The National Advertising Division (NAD) of BBB National Programs recommended that Comcast drop and modify some claims it made about T-Mobile’s fixed wireless offering known as T-Mobile Home Internet. The recommendation came in response to a request from T-Mobile.

The recommendation relates to an ad for Comcast Xfinity service labeled “Nocturnal,” which suggested that T-Mobile Home Internet may become unstable during the day. According to NAD, that claim is not supported, and the watchdog organization recommended that Comcast Cable Communications Management, LLC discontinue two claims

One claim was that “Everyone is online during the day, so we lose speeds.” The other was “Well if you just switch, maybe you don’t have to be vampires.”

The NAD recommendation came just weeks after the advertising watchdog intervened in a different dispute involving T-Mobile Home Internet and Comcast. In that dispute, Comcast and Charter challenged T-Mobile Home Internet ads, arguing that they implied stronger performance than the service actually provided, and NAD agreed.

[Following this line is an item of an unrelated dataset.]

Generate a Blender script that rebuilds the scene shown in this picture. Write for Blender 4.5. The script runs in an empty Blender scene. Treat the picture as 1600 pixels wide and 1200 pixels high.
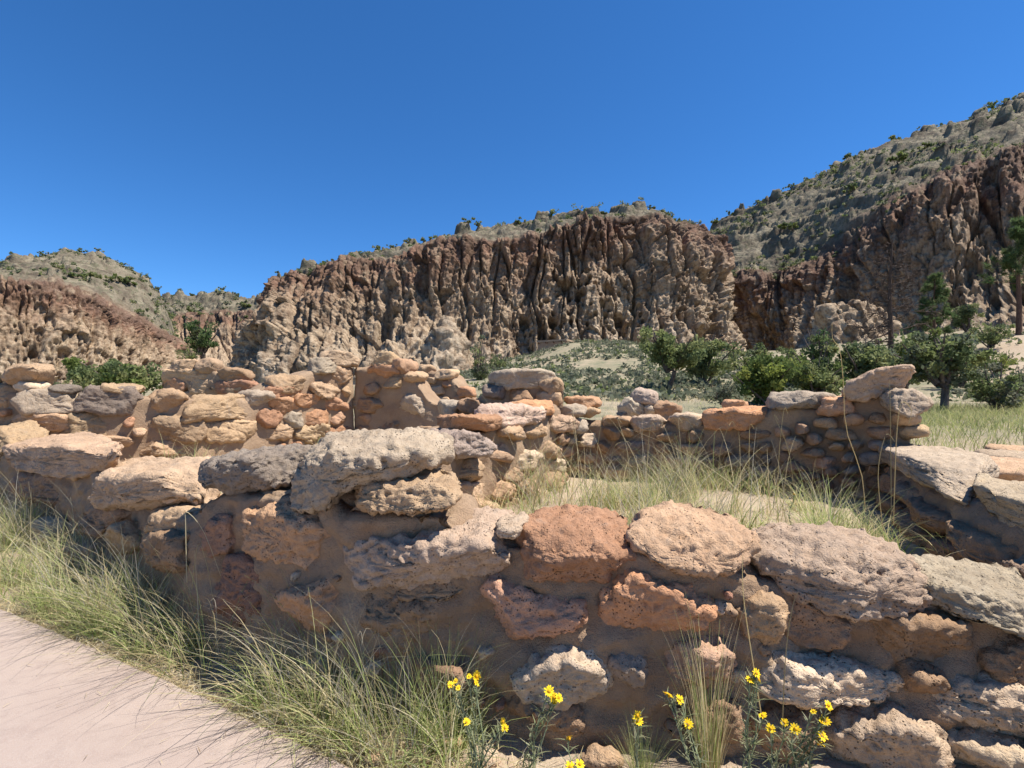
import bpy, math, random
import numpy as np
from math import radians as R
rng = np.random.default_rng(7); random.seed(7)
scene = bpy.context.scene
C = scene.collection

# ------------------------------------------------------------------ camera, world, sun, exposure
FPX, HOR, EYE = 800.0, 610.0, 1.0          # focal length in photo pixels, horizon row, eye height
cam_d = bpy.data.cameras.new('camera'); cam = bpy.data.objects.new('camera', cam_d); C.objects.link(cam)
cam_d.sensor_width = 36.0; cam_d.lens = FPX/1600*36.0; cam_d.shift_y = (HOR-600)/1600
cam_d.clip_start = 0.05; cam_d.clip_end = 3000
cam.location = (0, 0, EYE); cam.rotation_euler = (R(90), 0, 0)
scene.camera = cam

SUN_AZ, SUN_EL = 95.0, 61.0                # clockwise from the viewing direction, above the horizon
sun_dir = (math.cos(R(SUN_EL))*math.sin(R(SUN_AZ)), math.cos(R(SUN_EL))*math.cos(R(SUN_AZ)), math.sin(R(SUN_EL)))
world = bpy.data.worlds.new('World'); scene.world = world; world.use_nodes = True
wn = world.node_tree.nodes; wl = world.node_tree.links
bg = wn['Background']; sky = wn.new('ShaderNodeTexSky'); sky.sky_type = 'NISHITA'
sky.sun_disc = False; sky.sun_elevation = R(SUN_EL); sky.sun_rotation = R(SUN_AZ)
sky.altitude = 2000; sky.air_density = 1.0; sky.dust_density = 0.0; sky.ozone_density = 10.0
hs = wn.new('ShaderNodeHueSaturation'); hs.inputs['Saturation'].default_value = 1.14     # clear high-desert air
wl.new(sky.outputs[0], hs.inputs['Color']); wl.new(hs.outputs[0], bg.inputs[0]); bg.inputs[1].default_value = 0.107
sl = bpy.data.lights.new('sun', 'SUN'); sl.energy = 5.0; sl.angle = R(0.53); sl.color = (1.0, 0.955, 0.895)
so = bpy.data.objects.new('sun', sl); C.objects.link(so)
from mathutils import Vector
so.rotation_euler = Vector(sun_dir).to_track_quat('Z', 'Y').to_euler()
so.location = (20, 5, 60)
scene.view_settings.view_transform = 'Standard'; scene.view_settings.look = 'None'
scene.view_settings.gamma = 1.0; scene.view_settings.use_curve_mapping = False
scene.view_settings.exposure = 0.75
scene.render.engine = 'CYCLES'
scene.cycles.max_bounces = 6; scene.cycles.diffuse_bounces = 3; scene.cycles.transparent_max_bounces = 8

# ------------------------------------------------------------------ numpy noise
_r = np.random.default_rng(1)
_perm = np.concatenate([_r.permutation(512)]*3).astype(np.int32)
_g = _r.normal(size=(512, 3)); _g /= np.linalg.norm(_g, axis=1, keepdims=True); _g = _g.astype(np.float32)
_rnd = _r.random((512, 4)).astype(np.float32)
_rx, _ry, _rz, _rw = [np.ascontiguousarray(_rnd[:, k]) for k in range(4)]
def _h(i, j, k): return _perm[_perm[_perm[i & 511] + (j & 511)] + (k & 511)]
def pn(P, f=1.0, seed=0):
    P = np.asarray(P, np.float32)*np.asarray(f, np.float32) + np.float32(seed*17.31 % 97)
    I = np.floor(P).astype(np.int32); F = (P - I).astype(np.float32)
    U = F*F*F*(F*(F*6-15)+10); out = 0
    for a in (0, 1):
        wx = U[:, 0] if a else 1-U[:, 0]
        for b in (0, 1):
            wy = U[:, 1] if b else 1-U[:, 1]
            for c in (0, 1):
                wz = U[:, 2] if c else 1-U[:, 2]
                g = _g[_h(I[:, 0]+a, I[:, 1]+b, I[:, 2]+c)]
                out = out + wx*wy*wz*(g[:, 0]*(F[:, 0]-a)+g[:, 1]*(F[:, 1]-b)+g[:, 2]*(F[:, 2]-c))
    return out*1.6
def fbm(P, f=1.0, oct=4, gain=0.5, seed=0):
    s = 0; a = 1.0; f = np.asarray(f, np.float32)
    for o in range(oct):
        s = s + a*pn(P, f, seed+o*3.7); a *= gain; f = f*2.03
    return s
def ridged(P, f=1.0, oct=3, seed=0):
    s = 0; a = 1.0; f = np.asarray(f, np.float32)
    for o in range(oct):
        s = s + a*(1-2*np.abs(pn(P, f, seed+o*5.1))); a *= 0.5; f = f*2.1
    return s
def worley(P, f=1.0, seed=0):
    P = np.asarray(P, np.float32)*np.asarray(f, np.float32) + np.float32(seed*13.7 % 89)
    I = np.floor(P).astype(np.int32); F = (P - I).astype(np.float32)
    best = np.full(len(P), 9.0, np.float32); sec = best.copy(); rid = np.zeros(len(P), np.float32)
    for a in (-1, 0, 1):
        for b in (-1, 0, 1):
            for c in (-1, 0, 1):
                hh = _h(I[:, 0]+a, I[:, 1]+b, I[:, 2]+c)
                d = (np.float32(a)+_rx[hh]-F[:, 0])**2+(np.float32(b)+_ry[hh]-F[:, 1])**2+(np.float32(c)+_rz[hh]-F[:, 2])**2
                m = d < best
                sec = np.where(m, best, np.minimum(sec, d)); rid = np.where(m, _rw[hh], rid); best = np.where(m, d, best)
    return np.sqrt(best), np.sqrt(sec), rid
def sst(a, b, x): t = np.clip((x-a)/(b-a), 0, 1); return t*t*(3-2*t)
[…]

The new NAD recommendation, in large part, turns the tables on Comcast.

NAD Recommendations

NAD recommended that Comcast discontinue several implied claims:

  • “Daily periods of congestion on T-Mobile’s network last until 2 a.m.”
  • “T-Mobile is not sufficiently fast or reliable to be used during daytime hours”
  • “T-Mobile Home Internet customers need to switch to Xfinity in order to access reliably fast internet service during the day”
  • “T-Mobile’s order of prioritization of mobile customers materially renders T-Mobile Home Internet unusable except in the dead of night”
  • “As a general matter, slower speeds under certain conditions described in T-Mobile’s disclaimers and disclosures reflect typical consumer experience using T-Mobile Home Internet”

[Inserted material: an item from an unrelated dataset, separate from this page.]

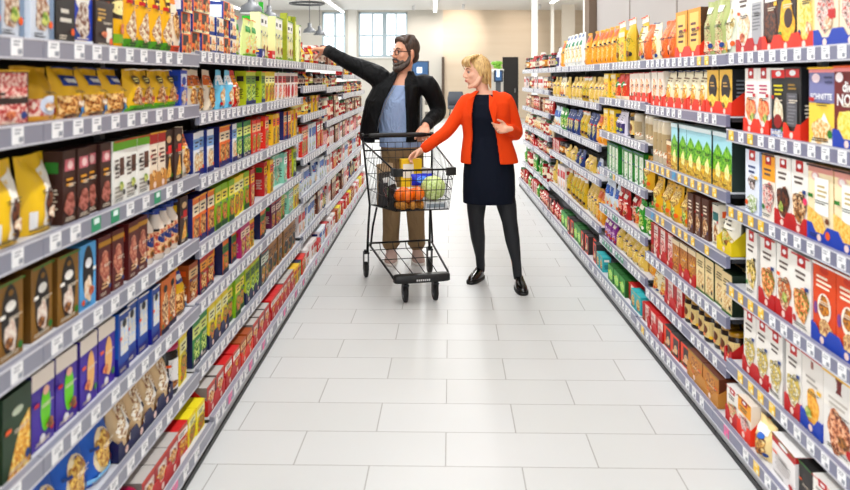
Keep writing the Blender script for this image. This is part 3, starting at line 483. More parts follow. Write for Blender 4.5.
def make_bay(side, bi, y0, y1, ms):
    L = side == 'L'; sx = -1 if L else 1; s = LX if L else RX
    base_s = .911 if L else 1.193; floor_s = .919 if L else 1.197
    depth = .42; top_z = (H + ms[0]*LX) if L else (H - ms[0]*RX)
    root = empty('shelving_bay', (sx * (s + depth / 2), (y0 + y1) / 2, 0), PI/2 if L else -PI/2)
    word = 'left' if L else 'right'
    tag(root, f'{BAYN[bi]} bay of grey metal shelving from the camera on the {word} of the aisle', 'shelving', f'{word} aisle shelving bays')
    W = y1 - y0; yf = -depth/2      # local: front = -Y, x along the aisle
    g = .002
    mb = MB(); mb.box(-W/2+g, W/2-g, depth/2, depth/2+.02, .02, top_z + .02, BACK); mb.build('back_panel', root)
    for sg in (-1, 1):
        mb = MB(); x = sg * (W/2 - .012)
        mb.box(x-.01, x+.01, depth/2-.03, depth/2-.001, .02, top_z + .02, UPR)
        for k in range(24):
            z = .15 + k * .06
            if z < top_z - .02: mb.box(x-.003, x+.003, depth/2-.0306, depth/2-.03, z, z+.03, '#2a2a2c')
        mb.build('upright', root)
    mb = MB(); kx = -(depth/2) - (s - floor_s)
    mb.box(-W/2+g, W/2-g, kx, depth/2, .0, .022, KICK); mb.box(-W/2+g, W/2-g, kx+.006, depth/2, .022, .062, KICKG)
    mb.build('kick_plate', root)
    zs = []
    for k, m in enumerate(ms):
        z = H + m*LX if L else H - m*RX
        base = k == len(ms) - 1
        fr = -(depth/2)
        if base:
            z = H + m * base_s if L else H - m * base_s
            fr = -(depth/2) - (s - base_s)
        sh = MB(); top = z + .019
        sh.box(-W/2+g, W/2-g, fr+.012, depth/2-.002, top-.006, top, SHELF)
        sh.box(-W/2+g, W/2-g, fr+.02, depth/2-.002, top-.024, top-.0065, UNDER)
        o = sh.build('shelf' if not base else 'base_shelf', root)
        r = MB(); RM = GREY_RAIL if L else GREY_RAIL_R
        vs = [(x, y, zz) for x in (-W/2+g, W/2-g) for (y, zz) in ((fr-.006, z-.026), (fr-.006, z+.022), (fr+.012, z+.026), (fr+.012, z-.026))]
        r.add(vs, [(0,1,5,4)[::-1], (1,2,6,5)[::-1], (2,3,7,6)[::-1], (3,0,4,7)[::-1], (0,3,2,1)[::-1], (4,5,6,7)[::-1]], RM)
        r.box(-W/2+g, W/2-g, fr-.0075, fr-.006, z+.0205, z+.0255, EDGE); r.box(-W/2+g, W/2-g, fr-.0075, fr-.006, z-.027, z-.0225, EDGE)
        r.build('price_rail', o)
        far = y0 > 7.0
        sp = .125 if (L and bi < 2) else .1
        if not L and bi > 1: sp = .085
        n = int((W - .06) / sp)
        if 1:
            for i in range(n):
                c = tag_pattern(side, bi, k, i if not L else n - 1 - i)
                if R.random() < .08 and not L: continue
                t = obj('price_tag', tag_mesh(c, .05 if bi < 1 or not L else .058), o)
                t.location = (-W/2 + .06 + sp * i + R.uniform(-.012, .012) * (1 if L and bi < 2 else .4), fr - .0063, z + .0005)
        zs.append((top, fr))
    BAYS[(side, bi)] = (y0, y1, zs, top_z)
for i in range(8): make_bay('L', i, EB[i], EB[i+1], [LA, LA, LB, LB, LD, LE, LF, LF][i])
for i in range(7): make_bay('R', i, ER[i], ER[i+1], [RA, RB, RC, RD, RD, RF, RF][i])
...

Another Xfinity ad to which T-Mobile objected is labeled “Bridwatchers.” NAD found that while Comcast did not demonstrate that online gaming using T-Mobile Home Internet would be impacted by latency on the T-Mobile network, there is evidence that lag could be an issue for some gamers. This, NAD found, supported the claim that “T-Mobile fixed home internet customers experience 2-4x the latency of wired internet customers.”

Since not all gaming would be affected on T-Mobile Home Internet, NAD recommended that Xfinity drop three claims:

  • T-Mobile Home Internet “lags and it throws the whole thing off”
  • “Getting Xfinity is the “adult” thing to do
  • “INTERNET ISSUES?” “If ONLY THEY HAD XFINITY”

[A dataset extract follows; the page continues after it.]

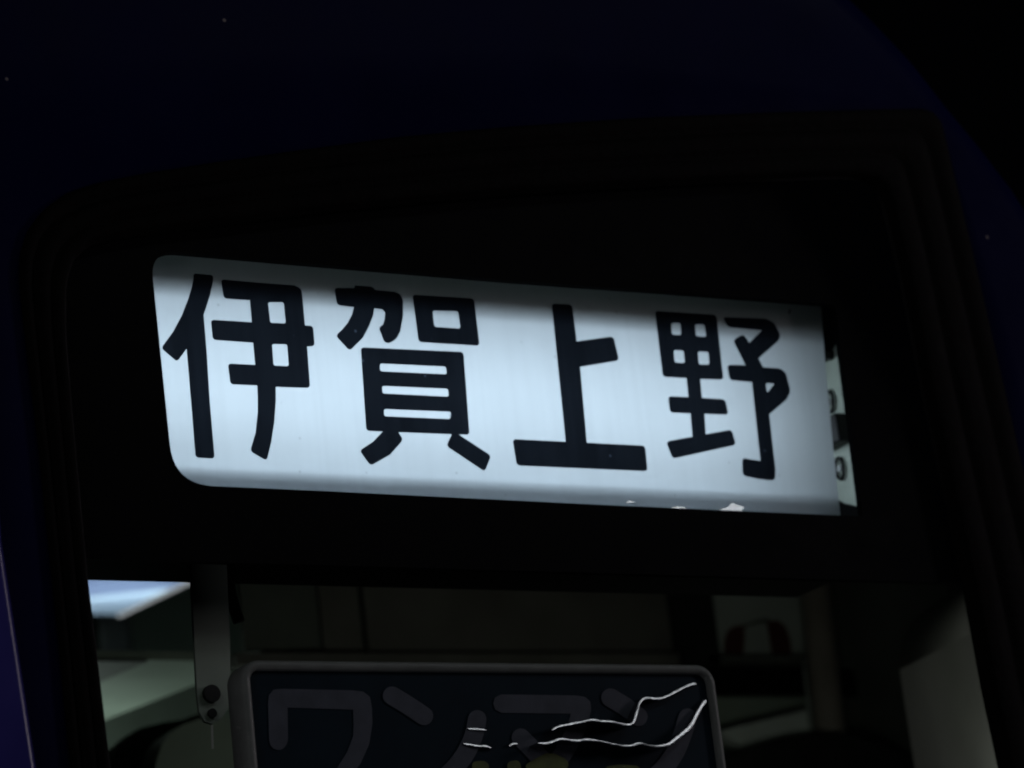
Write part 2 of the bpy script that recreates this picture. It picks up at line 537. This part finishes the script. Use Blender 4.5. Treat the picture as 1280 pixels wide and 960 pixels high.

It also suggested discontinuing two implied claims:

  • T-Mobile Home Internet lags too much to be useful for gaming
  • T-Mobile Home Internet customers need to switch to Xfinity in order to enjoy gaming

T-Mobile also challenged information on the “TMo Facts” page of the Xfinity website that claimed to compare the two services. NAD recommended that Comcast modify claims that its services can be as much as 36 times faster than T-Mobile Home Internet. It also recommended that the basis of the claim be in a similar font size and proximity to the claim.

However, it found that the claims that “storms, mountains and cars – being inside – can affect your speed” is consistent with T-Mobile’s own disclaimer and therefore is substantiated. Conversely, NAD recommended that the claim that T-Mobile Home Internet is “Bad Internet” be discontinued.